Marcel Wesdorp creates inner landscapes using digital technology and printed in unimaginable shades of grey. He creates his world from a first idea, thereafter to be controlled by processes.Graduated from the Willem de Kooning Academy in Rotterdam, Marcel Wesdorp (1965, NL) studied photography at the St. Joost Academy in Breda. He makes animations of landscapes in the media: film, print, book and installation. While a draftsman draws lines with a pencil, Wesdorp uses a series of pixels. Purely software-based techniques are his tools. He also creates his images by modelling and making collages of satellite data. They are usually in many shades of grey and without any presence of people, flora or fauna. Prints of these digitally developed areas appear to be real photographs.

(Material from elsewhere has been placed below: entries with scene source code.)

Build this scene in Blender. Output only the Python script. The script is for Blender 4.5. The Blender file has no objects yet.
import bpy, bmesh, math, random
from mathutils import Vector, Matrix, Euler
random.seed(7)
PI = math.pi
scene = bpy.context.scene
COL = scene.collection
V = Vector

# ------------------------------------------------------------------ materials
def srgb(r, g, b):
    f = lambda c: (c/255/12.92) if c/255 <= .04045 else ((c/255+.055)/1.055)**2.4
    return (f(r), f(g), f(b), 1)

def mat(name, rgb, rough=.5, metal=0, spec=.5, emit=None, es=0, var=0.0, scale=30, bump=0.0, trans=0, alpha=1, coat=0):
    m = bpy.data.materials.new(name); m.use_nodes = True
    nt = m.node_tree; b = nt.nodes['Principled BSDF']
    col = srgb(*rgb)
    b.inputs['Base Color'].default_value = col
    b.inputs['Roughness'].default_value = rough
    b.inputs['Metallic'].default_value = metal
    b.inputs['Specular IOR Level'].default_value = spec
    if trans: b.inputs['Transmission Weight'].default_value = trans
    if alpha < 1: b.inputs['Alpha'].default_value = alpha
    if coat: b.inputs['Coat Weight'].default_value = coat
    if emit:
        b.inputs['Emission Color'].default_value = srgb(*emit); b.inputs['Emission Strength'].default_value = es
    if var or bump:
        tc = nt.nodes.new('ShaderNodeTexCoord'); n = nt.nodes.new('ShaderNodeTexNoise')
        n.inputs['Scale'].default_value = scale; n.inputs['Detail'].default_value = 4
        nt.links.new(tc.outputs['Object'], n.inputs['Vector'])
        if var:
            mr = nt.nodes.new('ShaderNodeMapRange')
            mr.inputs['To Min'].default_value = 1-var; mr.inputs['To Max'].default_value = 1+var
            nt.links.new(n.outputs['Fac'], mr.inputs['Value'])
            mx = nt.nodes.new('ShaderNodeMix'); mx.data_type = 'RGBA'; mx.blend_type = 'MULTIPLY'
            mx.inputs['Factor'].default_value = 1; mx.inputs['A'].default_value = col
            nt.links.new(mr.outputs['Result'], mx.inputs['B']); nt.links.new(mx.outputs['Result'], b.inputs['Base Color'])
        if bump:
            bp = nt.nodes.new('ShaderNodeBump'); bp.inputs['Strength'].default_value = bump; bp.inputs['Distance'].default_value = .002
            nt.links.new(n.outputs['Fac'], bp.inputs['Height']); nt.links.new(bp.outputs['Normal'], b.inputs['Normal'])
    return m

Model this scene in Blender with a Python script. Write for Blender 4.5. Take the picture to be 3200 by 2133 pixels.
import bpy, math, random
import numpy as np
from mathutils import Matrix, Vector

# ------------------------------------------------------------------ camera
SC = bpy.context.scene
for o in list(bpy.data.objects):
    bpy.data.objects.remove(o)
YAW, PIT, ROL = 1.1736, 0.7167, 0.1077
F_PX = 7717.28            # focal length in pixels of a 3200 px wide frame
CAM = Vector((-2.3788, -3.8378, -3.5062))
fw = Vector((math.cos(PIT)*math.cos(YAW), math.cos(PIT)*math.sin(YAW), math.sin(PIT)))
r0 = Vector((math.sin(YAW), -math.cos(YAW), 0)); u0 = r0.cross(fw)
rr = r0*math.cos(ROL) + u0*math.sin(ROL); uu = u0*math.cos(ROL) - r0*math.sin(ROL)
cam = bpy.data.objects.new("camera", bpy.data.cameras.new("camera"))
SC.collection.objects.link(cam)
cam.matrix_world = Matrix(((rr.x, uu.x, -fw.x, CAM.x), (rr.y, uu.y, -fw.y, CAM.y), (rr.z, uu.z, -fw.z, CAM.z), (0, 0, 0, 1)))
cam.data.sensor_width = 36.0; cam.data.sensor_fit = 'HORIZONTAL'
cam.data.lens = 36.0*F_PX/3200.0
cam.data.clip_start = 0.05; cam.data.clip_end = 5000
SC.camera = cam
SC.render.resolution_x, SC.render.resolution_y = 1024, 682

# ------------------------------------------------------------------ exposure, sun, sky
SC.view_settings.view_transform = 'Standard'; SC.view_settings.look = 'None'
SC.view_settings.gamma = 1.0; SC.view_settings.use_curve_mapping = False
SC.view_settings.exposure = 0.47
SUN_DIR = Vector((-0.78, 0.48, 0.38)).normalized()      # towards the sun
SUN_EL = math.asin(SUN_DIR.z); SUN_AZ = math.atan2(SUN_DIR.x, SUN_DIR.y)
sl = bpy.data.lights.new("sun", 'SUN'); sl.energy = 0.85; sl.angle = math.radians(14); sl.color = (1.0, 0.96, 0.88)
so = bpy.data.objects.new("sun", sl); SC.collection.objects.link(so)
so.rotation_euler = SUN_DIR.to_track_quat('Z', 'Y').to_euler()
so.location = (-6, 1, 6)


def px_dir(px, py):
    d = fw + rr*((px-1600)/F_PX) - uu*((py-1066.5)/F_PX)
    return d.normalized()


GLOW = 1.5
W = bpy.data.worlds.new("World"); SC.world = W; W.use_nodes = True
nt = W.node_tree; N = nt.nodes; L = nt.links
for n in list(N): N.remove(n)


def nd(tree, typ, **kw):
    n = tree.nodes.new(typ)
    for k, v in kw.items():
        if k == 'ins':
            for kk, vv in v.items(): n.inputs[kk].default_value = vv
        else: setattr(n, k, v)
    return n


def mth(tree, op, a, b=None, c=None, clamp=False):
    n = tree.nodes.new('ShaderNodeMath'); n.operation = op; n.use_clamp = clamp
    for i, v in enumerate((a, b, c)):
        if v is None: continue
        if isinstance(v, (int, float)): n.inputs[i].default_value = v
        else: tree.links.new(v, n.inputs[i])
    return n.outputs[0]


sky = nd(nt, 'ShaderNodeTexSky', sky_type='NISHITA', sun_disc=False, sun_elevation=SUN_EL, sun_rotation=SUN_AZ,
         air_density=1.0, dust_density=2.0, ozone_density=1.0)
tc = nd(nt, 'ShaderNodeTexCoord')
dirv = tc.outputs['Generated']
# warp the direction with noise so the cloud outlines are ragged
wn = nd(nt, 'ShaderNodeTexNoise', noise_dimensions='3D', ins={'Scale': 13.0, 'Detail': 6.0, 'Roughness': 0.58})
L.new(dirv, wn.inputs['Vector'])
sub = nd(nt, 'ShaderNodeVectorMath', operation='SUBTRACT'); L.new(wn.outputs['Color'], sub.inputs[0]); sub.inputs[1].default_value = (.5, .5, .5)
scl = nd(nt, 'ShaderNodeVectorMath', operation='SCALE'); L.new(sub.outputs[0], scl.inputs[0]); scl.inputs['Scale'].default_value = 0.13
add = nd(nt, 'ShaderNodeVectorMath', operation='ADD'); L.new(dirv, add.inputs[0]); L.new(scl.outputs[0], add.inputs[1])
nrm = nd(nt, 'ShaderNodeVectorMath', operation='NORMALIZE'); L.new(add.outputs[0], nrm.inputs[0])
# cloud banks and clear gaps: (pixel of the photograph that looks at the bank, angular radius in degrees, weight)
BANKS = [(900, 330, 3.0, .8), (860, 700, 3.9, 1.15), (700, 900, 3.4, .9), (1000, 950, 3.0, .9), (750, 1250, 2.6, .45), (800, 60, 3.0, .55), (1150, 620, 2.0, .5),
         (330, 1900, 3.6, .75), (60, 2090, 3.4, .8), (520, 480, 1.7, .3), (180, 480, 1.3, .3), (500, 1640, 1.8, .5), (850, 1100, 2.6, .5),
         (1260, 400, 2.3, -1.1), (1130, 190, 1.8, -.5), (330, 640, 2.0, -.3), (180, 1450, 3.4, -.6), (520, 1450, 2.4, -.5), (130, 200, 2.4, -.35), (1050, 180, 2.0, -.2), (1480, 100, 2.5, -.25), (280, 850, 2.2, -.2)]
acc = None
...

This also applies to his recent series ‘Possible Environments’, where a warm turquoise with subtle nuances prevails, for the first time in his career. There seems to be life in this apparently tropical archipelago. Ancient meteorite impacts on Earth left their mark below the surface. In many such places there is exploitation of minerals; that appropriation makes us think about the value of our coexistence on earth. The 'mining' must therefore be taken literally.
Such an exploratory path necessitates the unbearable lightness of Wesdorp's artistic development. In that quest he experiences different stages from the original idea to the final form. He continues to explore new roads to construct works of art that reveal something of our enigmatic presence of mind.